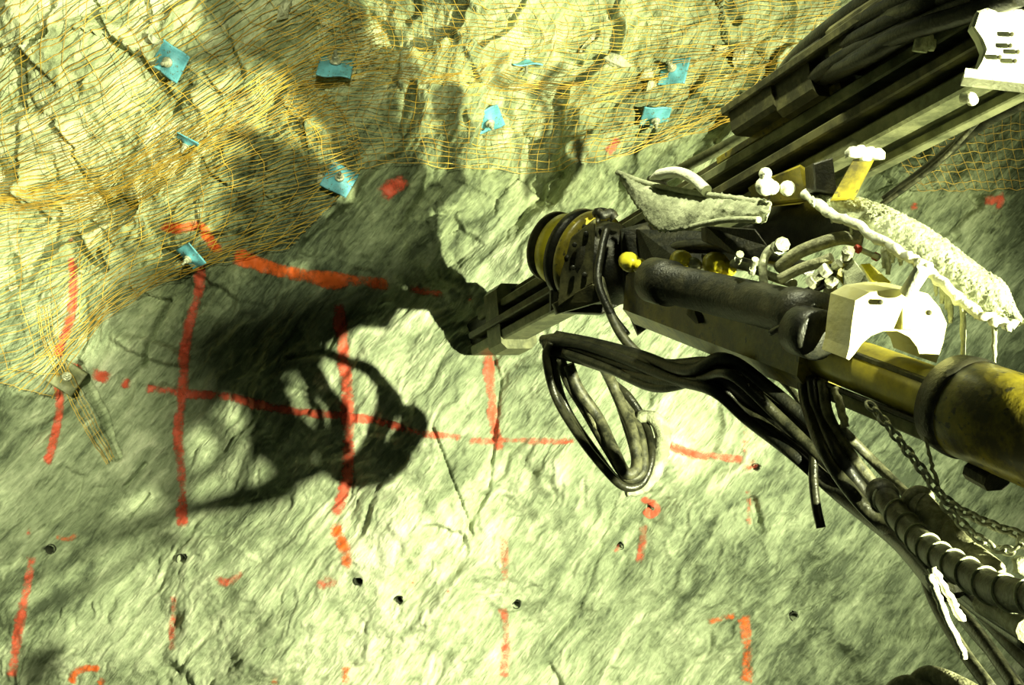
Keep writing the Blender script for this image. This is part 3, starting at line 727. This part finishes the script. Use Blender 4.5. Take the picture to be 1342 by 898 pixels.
# rotation unit
r0, r1 = P(722, 322, 4.34), P(862, 368, 4.02); 
def seg_l(name, prof, mat, parent=boom): 
    mb = MB(); mb.lathe(r0, r1, prof, 48, True); return mb.build(name, M[mat], parent)
seg_l('end_disc', [(0, 0), (0, .135), (.008, .150), (.03, .150), (.034, .12)], 'olive')
dr = seg_l('rotation_drum', [(.03, .12), (.045, .140), (.06, .152), (.145, .166), (.15, .13)], 'yellow_clean')
seg_l('seal_ring', [(.14, .12), (.142, .182), (.150, .192), (.182, .192), (.19, .15)], 'black')
fl = seg_l('rear_flange', [(.20, .14), (.202, .188), (.21, .196), (.245, .196), (.25, .15)], 'yellow')
seg_l('gear_housing', [(.25, .13), (.26, .165), (.32, .170), (.34, .15), (.42, .145), (.44, .10), (.6, .09)], 'dark')
ra = nrm(r1 - r0); ru, rw = MB().frame(ra)
for k in range(14):
    a = 2 * math.pi * k / 14; c = r0 + ra * .243 + (ru * math.cos(a) + rw * math.sin(a)) * .165
    mb = MB(); mb.cyl(c, c + ra * .02, .012, seg=6); mb.build('bolt_head', M['dark'], fl)
# clamp plates between drum and feed
mb = MB(); mb.slab([P(737, 320, 4.12), P(779, 286, 4.05), P(777, 372, 4.05), P(731, 402, 4.12)], (0.01, .05, .0), .006); cp = mb.build('clamp_plate', M['olive'], boom)
for x, y in [(753, 321), (751, 351), (768, 306), (766, 360)]:
    mb = MB(); mb.cyl(P(x, y, 4.07), P(x, y, 4.045), .011, seg=6); mb.build('bolt_head', M['black'], cp)
mb = MB(); mb.slab([P(724, 398, 4.14), P(777, 372, 4.04), P(790, 378, 4.04), P(786, 396, 4.05), P(730, 412, 4.15)], (0, .16, 0), .006); mb.build('clamp_foot', M['olive'], boom)
mb = MB(); mb.slab([P(722, 345, 4.22), P(735, 318, 4.2), P(731, 402, 4.2), P(722, 408, 4.22)], (0.0, .2, 0), .004); mb.build('clamp_side', M['dark'], boom)
mb = MB(); mb.slab([P(728, 398, 4.3), P(800, 385, 4.3), P(812, 400, 4.3), P(790, 412, 4.3), P(740, 410, 4.3)], (0, .2, 0), .01); mb.build('feed_mount', M['dark'], boom)
mb = MB(); mb.tube(smooth_path([P(783, 278, 4.05), P(790, 282, 4.04), P(800, 279, 4.05), P(806, 286, 4.05)]), .018); mb.build('hydraulic_fitting', M['dark'], boom)
mb = MB(); mb.lathe(P(787, 285, 4.1), P(787, 272, 4.1), [(0, 0), (0, .03), (.02, .034), (.035, .025), (.04, 0)], 12); mb.build('fill_cap', M['black'], boom)
# upper part of the head: black clutter block behind the covers
mb = MB(); mb.slab([P(835, 300, 3.95), P(880, 306, 3.9), P(925, 300, 3.8), P(1000, 320, 3.65), P(990, 352, 3.6), P(900, 352, 3.75), P(862, 358, 3.85), P(840, 345, 3.95)], (0, .14, 0), .01); mb.build('valve_block', M['black'], boom)
mb = MB(); mb.slab([P(812, 300, 4.0), P(850, 290, 3.98), P(868, 330, 3.96), P(862, 420, 3.95), P(835, 440, 3.98), P(818, 400, 4.0)], (0.02, .16, 0), .015); mb.build('swivel_arm', M['dark'], boom)
mb = MB(); mb.slab([P(924, 296, 3.55), P(990, 300, 3.38), P(1006, 322, 3.36), P(1002, 345, 3.36), P(965, 335, 3.42), P(925, 316, 3.55)], (0.02, .2, 0.02), .006); mb.build('junction_box', M['dark'], boom)
for i, (x, y, r, mt) in enumerate([(822, 342, .034, 'yellow_clean'), (835, 347, .026, 'yellow_clean'), (890, 340, .034, 'yellow_clean'), (905, 345, .024, 'steel'), (935, 345, .04, 'yellow_clean'), (950, 350, .024, 'yellow_clean')]):
    mb = MB(); d = 3.55 + (950 - x) * .0022; mb.lathe(P(x, y, d + .05), P(x + 10, y + 5, d - .07), [(0, 0), (0, r), (.05, r * 1.1), (.09, r), (.10, r * .6), (.13, r * .5), (.13, 0)], 14); mb.build('valve_cap', M[mt], boom)
# ear plates and saddle clamp
mb = MB(); mb.slab([P(1088, 352, 3.08), P(1104, 346, 3.08), P(1140, 378, 3.0), P(1134, 395, 3.0), P(1122, 394, 3.0)], (.02, .08, 0), .005); mb.build('ear_plate', M['yellow_clean'], boom)
mb = MB(); mb.slab([P(1128, 346, 3.05), P(1140, 345, 3.05), P(1168, 370, 2.98), P(1150, 380, 2.98)], (.02, .08, 0), .005); mb.build('ear_plate', M['yellow_clean'], boom)
def arc(cx, cy, rx, ry, a0, a1, n): return [(cx + rx * math.cos(math.radians(a)), cy + ry * math.sin(math.radians(a))) for a in np.linspace(a0, a1, n)]
outl = [(1109, 470), (1113, 455), (1117, 420), (1121, 394), (1140, 383), (1168, 379), (1196, 380), (1216, 385), (1232, 404), (1241, 424), (1236, 450), (1227, 476), (1206, 468)] + \
       [(1202, 455), (1192, 442), (1176, 434), (1158, 434), (1142, 440), (1130, 450), (1120, 464), (1113, 472)]
mb = MB(); dsad = lambda x: 2.80 - (x - 1110) * .0002
mb.slab([P(x, y, dsad(x)) for x, y in outl], -ba * .10, .0); sad = mb.build('saddle_clamp', M['yellow_pale'], boom)
for x, y in [(1154, 396), (1218, 410)]:
    mb = MB(); mb.cyl(P(x, y, 2.80), P(x, y, 2.775), .007, seg=8); mb.build('bolt_head', M['olive'], sad)
mb = MB(); mb.beam(P(1188, 380, 2.80), P(1188, 432, 2.775), (1, 0, 0), .008, .024); mb.build('stiffening_rib', M['yellow_pale'], sad)
mb = MB(); mb.slab([P(1085, 392, 3.08), P(1122, 396, 2.98), P(1112, 465, 2.95), P(1070, 452, 3.04)], (.03, .12, 0), .005); mb.build('clamp_cheek', M['yellow'], boom)
mb = MB(); mb.cyl(P(1188, 386, 2.76), P(1210, 352, 2.72), .020, seg=16); mb.build('white_pin', M['white'], boom)
mb = MB(); mb.slab([P(1105, 355, 3.05), P(1120, 340, 3.04), P(1136, 360, 2.98), P(1140, 375, 2.98), P(1122, 385, 2.98), P(1112, 375, 3.0)], (0, .05, 0), .01); mb.build('crusted_bracket', M['crust'], boom)

# fittings and small hoses on top of the head
fit = [([(1000, 400, 3.2), (1001, 375, 3.2), (1000, 345, 3.2), (1008, 328, 3.2), (1022, 322, 3.2)], .013, 'steel', 'bent pale pipe rising on the boom head'),
       ([(1020, 352, 3.25), (1045, 332, 3.2), (1080, 318, 3.15), (1105, 312, 3.12), (1130, 316, 3.1)], .020, 'hose_pale', 'thick pale hose arching under the right canvas cover'),
       ([(1022, 366, 3.2), (1050, 352, 3.16), (1075, 344, 3.12), (1090, 338, 3.1)], .016, 'hose_pale', 'pale hose just below the arching one'),
       ([(1015, 380, 3.2), (1040, 388, 3.14), (1062, 384, 3.1), (1070, 362, 3.08)], .014, 'steel', 'short steel pipe curling beside the saddle clamp'),
       ([(960, 345, 3.4), (985, 352, 3.35), (1010, 362, 3.3), (1040, 372, 3.2)], .014, 'steel', 'steel pipe lying behind the bent pale pipe'),
       ([(1055, 384, 3.1), (1080, 372, 3.08), (1092, 356, 3.06), (1088, 346, 3.06)], .013, 'hose_dark', 'small dark hose looping by the yellow ear plates'),
       ([(1010, 436, 3.05), (1030, 425, 3.0), (1050, 416, 2.95), (1070, 400, 2.94)], .009, 'hose_dark', 'thin dark hose crossing the yellow boom head'),
       ([(868, 330, 3.9), (900, 322, 3.8), (950, 322, 3.7), (1010, 340, 3.5), (1060, 352, 3.3)], .022, 'black', 'black hose running along the top of the boom head')]
for p, r, mt, lab in fit: hose('fitting_hose', p, r, mt, lab, 'pipes and short hoses on the boom head')
for i, (x, y, x2, y2, r) in enumerate([(1062, 372, 1085, 352, .020), (1108, 345, 1112, 328, .018), (1050, 396, 1064, 388, .02), (1018, 326, 1026, 320, .022), (1078, 362, 1100, 345, .014), (1088, 385, 1090, 368, .02), (966, 343, 970, 333, .012), (985, 358, 990, 340, .011)]):
    mb = MB(); a_, b_ = P(x, y, 3.08 + (1060 - x) * .0015 * (x < 1000)), P(x2, y2, 3.04 + (1060 - x) * .0015 * (x < 1000)); LL = np.linalg.norm(b_ - a_)
    mb.lathe(a_, b_, [(0, 0), (0, r), (LL * .3, r), (LL * .32, r * .75), (LL * .7, r * .75), (LL * .72, r), (LL, r), (LL, 0)], 8, False); mb.build('hose_coupling', M['steel'], boom)
mb = MB(); mb.cyl(P(1120, 324, 3.1), P(1152, 338, 3.06), .008, seg=12); rr_ = mb.build('indicator_rod', M['steel'], boom)
for x, y in [(1124, 326), (1148, 336)]:
    mb = MB(); mb.cyl(P(x - 3, y - 1, 3.08), P(x + 3, y + 2, 3.07), .012, seg=12); mb.build('red_cap', M['red_cap'], rr_)

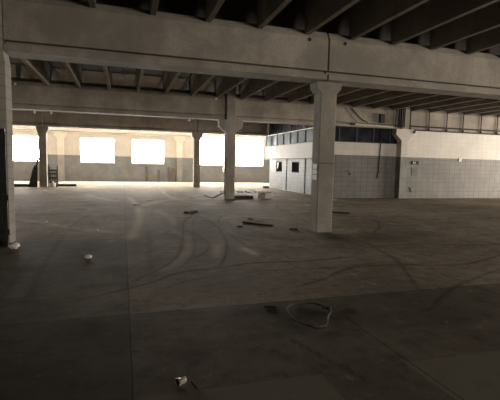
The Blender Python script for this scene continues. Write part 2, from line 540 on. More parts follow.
# far wall with its window openings
W_Y = 34.59
wins = [(-12.4, -9.8, 1.47, 3.38), (-8.5, -5.92, 1.47, 3.38), (-3.21, -0.64, 1.47, 3.38), (0.64, 3.22, 1.47, 3.40), (5.70, 8.30, 1.44, 3.86), (9.33, 11.86, 1.42, 3.86), (15.2, 17.8, 1.47, 3.38)]
b = MB()
edges = [-14.0]
for w in wins:
    b.box(edges[-1], w[0], W_Y, W_Y + 0.3, 0, 5.33)
    b.box(w[0], w[1], W_Y, W_Y + 0.3, 0, w[2])
    b.box(w[0], w[1], W_Y, W_Y + 0.3, w[3], 5.33)
    edges.append(w[1])
b.box(edges[-1], 32, W_Y, W_Y + 0.3, 0, 5.33)
struct(b.build('wall_back', M['back_wall']))
for i, (x0, x1, z0, z1) in enumerate(wins):
    f = MB()
    y0, y1, t = W_Y + 0.12, W_Y + 0.2, 0.05
    f.box(x0, x1, y0, y1, z0, z0 + t).box(x0, x1, y0, y1, z1 - t, z1).box(x0, x0 + t, y0, y1, z0 + t, z1 - t).box(x1 - t, x1, y0, y1, z0 + t, z1 - t)
    fo = struct(f.build('window_%d' % (i + 1), M['frame']))
    MB().box(x0 + t, x1 - t, W_Y + 0.15, W_Y + 0.17, z0 + t, z1 - t).build('window_pane', M['glow'], fo)
    MB().box(x0 - 0.04, x1 + 0.04, W_Y - 0.03, W_Y + 0.12, z0 - 0.05, z0).build('window_sill', M['white_paint'], fo)
# painted ledger beam and pilasters of the far wall
struct(MB().box(-14, 32, W_Y - 0.22, W_Y, 3.86, 4.10).box(-14, 32, W_Y - 0.10, W_Y, 3.74, 3.80).build('trim_1', M['white_paint']))
k = 2
for xc in (-13.75, -4.58, 4.46, 13.6):
    q = MB().box(xc - 0.24, xc + 0.24, W_Y - 0.16, W_Y, 0, 3.74)
    for s in (-1, 1):
        q.prism([(xc + s * 0.24, 3.74), (xc + s * 0.24, 3.28), (xc + s * 0.46, 3.50), (xc + s * 0.46, 3.74)], W_Y - 0.16, W_Y, 1)
    struct(q.build('trim_%d' % k, M['pilaster']))
    k += 1
# side and rear walls (with the two loading doors that light the hall)
struct(MB().box(-14.3, -14, -10, 35, 0, 5.33).build('wall_left', M['shell']))
struct(MB().box(32, 32.3, -10, 8.8, 0, 5.33).box(32, 32.3, 16.4, 35, 0, 5.33).box(32, 32.3, 8.8, 16.4, 3.6, 5.33).build('wall_right', M['shell']))
struct(MB().box(-14, 11.4, -10.3, -10, 0, 5.33).box(18.6, 32, -10.3, -10, 0, 5.33).box(11.4, 18.6, -10.3, -10, 3.6, 5.33).build('wall_rear', M['shell']))

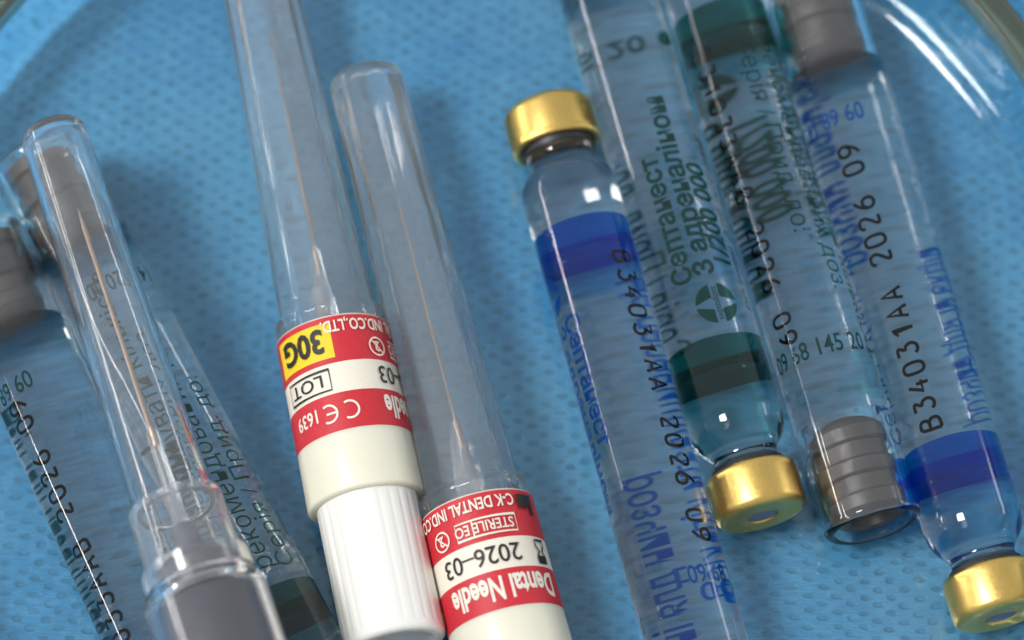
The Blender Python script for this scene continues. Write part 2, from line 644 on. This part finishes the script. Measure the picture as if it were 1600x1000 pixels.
def build_dish():
    # turned about Z: (r, z) profile, outer bottom -> outer wall -> rim -> inner wall -> inner floor
    prof = [(0, 0.0), (46.0, 0.0)]
    prof += [(52.0 + 5.0 * math.cos(R_(a)), 5.0 + 5.0 * math.sin(R_(a))) for a in range(-80, 1, 10)]
    prof += [(57.4, 8.0), (57.7, 11.2)]
    prof += [(56.9 + 0.8 * math.cos(R_(a)), 11.6 + 0.8 * math.sin(R_(a))) for a in range(0, 91, 15)]
    prof += [(55.4, 12.4)]
    prof += [(55.3 + 0.8 * math.cos(R_(a)), 11.6 + 0.8 * math.sin(R_(a))) for a in range(90, 181, 15)]
    prof += [(54.2, 8.0)]
    prof += [(50.9 + 3.1 * math.cos(R_(a)), FLOOR + 3.1 + 3.1 * math.sin(R_(a))) for a in range(0, -91, -10)]
    prof += [(40.0, FLOOR), (0, FLOOR)]
    n = 144
    vs, fs, rings = [], [], []
    for r, z in prof:
        if r == 0:
            rings.append([len(vs)])
            vs.append((0, 0, z))
        else:
            rings.append(list(range(len(vs), len(vs) + n)))
            vs += [(r * math.cos(2 * math.pi * j / n), r * math.sin(2 * math.pi * j / n), z) for j in range(n)]
    for A, B in zip(rings[:-1], rings[1:]):
        for j in range(n):
            k = (j + 1) % n
            if len(A) == 1:
                fs.append((A[0], B[k], B[j]))
            elif len(B) == 1:
                fs.append((A[j], A[k], B[0]))
            else:
                fs.append((A[j], A[k], B[k], B[j]))
    o = link('glass_dish', mesh_from('glass_dish', vs, fs, True, 35), M['dish'])
    o.location = (DX * S, DY * S, 0.0)
    rim = [(57.74, 10.9), (57.74, 11.6)] + [(56.9 + 0.84 * math.cos(R_(a)), 11.6 + 0.84 * math.sin(R_(a))) for a in range(0, 91, 15)]
    rim += [(55.3 + 0.84 * math.cos(R_(a)), 11.6 + 0.84 * math.sin(R_(a))) for a in range(90, 181, 15)] + [(54.44, 10.9)]
    rv, rf = [], []
    for r, z in rim:
        rv += [(r * math.cos(2 * math.pi * j / n), r * math.sin(2 * math.pi * j / n), z) for j in range(n)]
    for i in range(len(rim) - 1):
        for j in range(n):
            k = (j + 1) % n
            rf.append((i * n + j, i * n + k, (i + 1) * n + k, (i + 1) * n + j))
    link('ground_rim', mesh_from('ground_rim', rv, rf), M['rim'], o)
    tag(o, 'round clear glass dish holding all cartridges and needles, standing on blue cloth', 'dish')
    return o


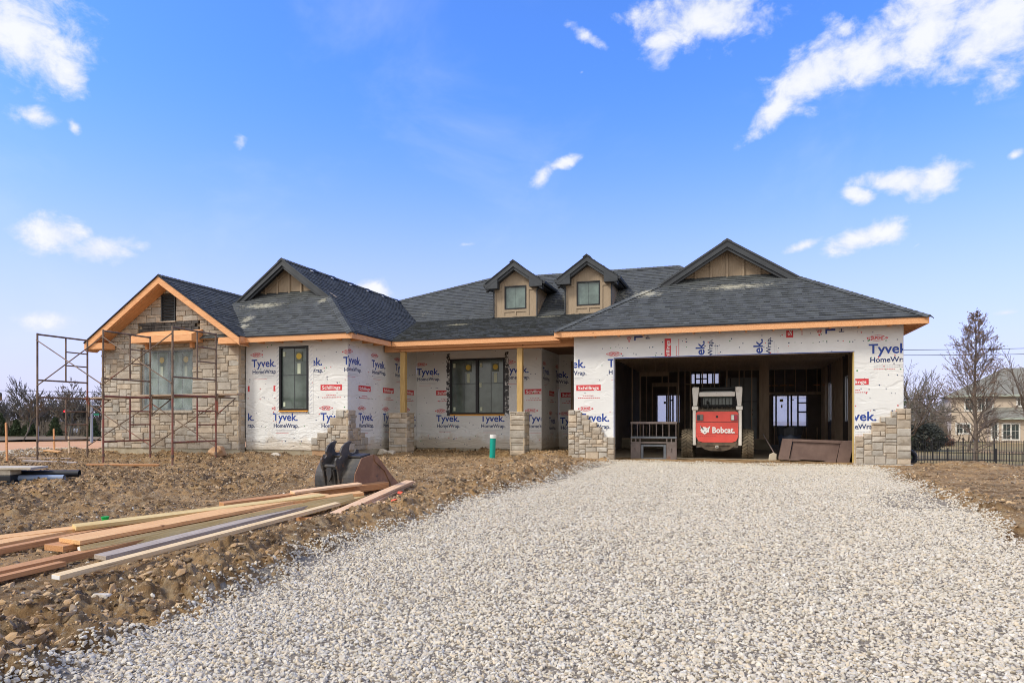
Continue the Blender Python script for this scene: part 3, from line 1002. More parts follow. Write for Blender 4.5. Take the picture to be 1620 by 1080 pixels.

========================================================================

Exercise -
Within the material above, find the lines that contain the word "finishes"; copy them.

Answer to the task -
Keep writing the Blender script for this image. This is part 3, starting at line 727. This part finishes the script. Use Blender 4.5. Take the picture to be 1342 by 898 pixels.
The Blender Python script for this scene continues. Write part 2, from line 644 on. This part finishes the script. Measure the picture as if it were 1600x1000 pixels.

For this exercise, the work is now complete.